_Written task_
Every line of the material is to be repeated exactly as it stands.

_Material provided_
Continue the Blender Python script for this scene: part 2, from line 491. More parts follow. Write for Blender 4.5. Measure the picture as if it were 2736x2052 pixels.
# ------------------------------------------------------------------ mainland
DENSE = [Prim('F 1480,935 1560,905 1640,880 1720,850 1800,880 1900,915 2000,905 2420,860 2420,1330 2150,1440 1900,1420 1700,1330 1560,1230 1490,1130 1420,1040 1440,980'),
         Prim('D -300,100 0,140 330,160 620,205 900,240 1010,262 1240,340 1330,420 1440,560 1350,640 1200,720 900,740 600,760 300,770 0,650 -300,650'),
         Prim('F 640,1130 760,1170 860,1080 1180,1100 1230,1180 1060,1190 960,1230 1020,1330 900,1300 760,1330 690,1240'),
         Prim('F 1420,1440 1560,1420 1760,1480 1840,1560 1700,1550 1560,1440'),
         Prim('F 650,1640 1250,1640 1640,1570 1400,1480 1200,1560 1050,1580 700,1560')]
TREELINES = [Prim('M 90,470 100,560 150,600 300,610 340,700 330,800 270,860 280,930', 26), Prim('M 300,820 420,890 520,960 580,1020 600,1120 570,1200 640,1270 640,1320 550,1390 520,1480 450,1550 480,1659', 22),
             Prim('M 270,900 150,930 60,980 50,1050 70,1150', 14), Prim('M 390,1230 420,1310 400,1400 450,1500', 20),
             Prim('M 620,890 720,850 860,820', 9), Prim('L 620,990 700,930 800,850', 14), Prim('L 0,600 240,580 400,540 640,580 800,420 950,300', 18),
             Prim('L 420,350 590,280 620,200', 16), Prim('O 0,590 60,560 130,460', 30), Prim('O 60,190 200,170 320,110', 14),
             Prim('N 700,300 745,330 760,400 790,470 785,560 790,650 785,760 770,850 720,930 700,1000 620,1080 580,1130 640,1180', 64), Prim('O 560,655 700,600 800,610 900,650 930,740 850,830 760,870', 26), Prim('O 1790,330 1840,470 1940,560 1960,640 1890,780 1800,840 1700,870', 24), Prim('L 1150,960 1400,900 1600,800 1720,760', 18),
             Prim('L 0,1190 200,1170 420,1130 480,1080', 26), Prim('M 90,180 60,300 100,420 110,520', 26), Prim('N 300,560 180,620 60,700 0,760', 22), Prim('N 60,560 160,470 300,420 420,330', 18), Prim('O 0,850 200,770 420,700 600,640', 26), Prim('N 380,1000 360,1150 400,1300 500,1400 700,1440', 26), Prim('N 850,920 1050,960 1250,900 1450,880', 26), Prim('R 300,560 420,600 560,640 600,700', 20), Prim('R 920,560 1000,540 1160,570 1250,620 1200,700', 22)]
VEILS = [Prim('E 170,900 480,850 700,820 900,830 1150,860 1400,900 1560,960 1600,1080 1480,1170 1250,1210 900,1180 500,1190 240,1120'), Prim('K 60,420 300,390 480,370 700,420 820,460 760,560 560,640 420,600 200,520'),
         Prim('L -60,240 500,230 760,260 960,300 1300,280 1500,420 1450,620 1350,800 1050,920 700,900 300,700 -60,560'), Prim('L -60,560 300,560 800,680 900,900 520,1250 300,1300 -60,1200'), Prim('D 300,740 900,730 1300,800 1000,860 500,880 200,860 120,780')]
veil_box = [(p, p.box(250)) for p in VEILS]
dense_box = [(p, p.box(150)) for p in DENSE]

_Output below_
Continue the Blender Python script for this scene: part 2, from line 491. More parts follow. Write for Blender 4.5. Measure the picture as if it were 2736x2052 pixels.
# ------------------------------------------------------------------ mainland
DENSE = [Prim('F 1480,935 1560,905 1640,880 1720,850 1800,880 1900,915 2000,905 2420,860 2420,1330 2150,1440 1900,1420 1700,1330 1560,1230 1490,1130 1420,1040 1440,980'),
         Prim('D -300,100 0,140 330,160 620,205 900,240 1010,262 1240,340 1330,420 1440,560 1350,640 1200,720 900,740 600,760 300,770 0,650 -300,650'),
         Prim('F 640,1130 760,1170 860,1080 1180,1100 1230,1180 1060,1190 960,1230 1020,1330 900,1300 760,1330 690,1240'),
         Prim('F 1420,1440 1560,1420 1760,1480 1840,1560 1700,1550 1560,1440'),
         Prim('F 650,1640 1250,1640 1640,1570 1400,1480 1200,1560 1050,1580 700,1560')]
TREELINES = [Prim('M 90,470 100,560 150,600 300,610 340,700 330,800 270,860 280,930', 26), Prim('M 300,820 420,890 520,960 580,1020 600,1120 570,1200 640,1270 640,1320 550,1390 520,1480 450,1550 480,1659', 22),
             Prim('M 270,900 150,930 60,980 50,1050 70,1150', 14), Prim('M 390,1230 420,1310 400,1400 450,1500', 20),
             Prim('M 620,890 720,850 860,820', 9), Prim('L 620,990 700,930 800,850', 14), Prim('L 0,600 240,580 400,540 640,580 800,420 950,300', 18),
             Prim('L 420,350 590,280 620,200', 16), Prim('O 0,590 60,560 130,460', 30), Prim('O 60,190 200,170 320,110', 14),
             Prim('N 700,300 745,330 760,400 790,470 785,560 790,650 785,760 770,850 720,930 700,1000 620,1080 580,1130 640,1180', 64), Prim('O 560,655 700,600 800,610 900,650 930,740 850,830 760,870', 26), Prim('O 1790,330 1840,470 1940,560 1960,640 1890,780 1800,840 1700,870', 24), Prim('L 1150,960 1400,900 1600,800 1720,760', 18),
             Prim('L 0,1190 200,1170 420,1130 480,1080', 26), Prim('M 90,180 60,300 100,420 110,520', 26), Prim('N 300,560 180,620 60,700 0,760', 22), Prim('N 60,560 160,470 300,420 420,330', 18), Prim('O 0,850 200,770 420,700 600,640', 26), Prim('N 380,1000 360,1150 400,1300 500,1400 700,1440', 26), Prim('N 850,920 1050,960 1250,900 1450,880', 26), Prim('R 300,560 420,600 560,640 600,700', 20), Prim('R 920,560 1000,540 1160,570 1250,620 1200,700', 22)]
VEILS = [Prim('E 170,900 480,850 700,820 900,830 1150,860 1400,900 1560,960 1600,1080 1480,1170 1250,1210 900,1180 500,1190 240,1120'), Prim('K 60,420 300,390 480,370 700,420 820,460 760,560 560,640 420,600 200,520'),
         Prim('L -60,240 500,230 760,260 960,300 1300,280 1500,420 1450,620 1350,800 1050,920 700,900 300,700 -60,560'), Prim('L -60,560 300,560 800,680 900,900 520,1250 300,1300 -60,1200'), Prim('D 300,740 900,730 1300,800 1000,860 500,880 200,860 120,780')]
veil_box = [(p, p.box(250)) for p in VEILS]
dense_box = [(p, p.box(150)) for p in DENSE]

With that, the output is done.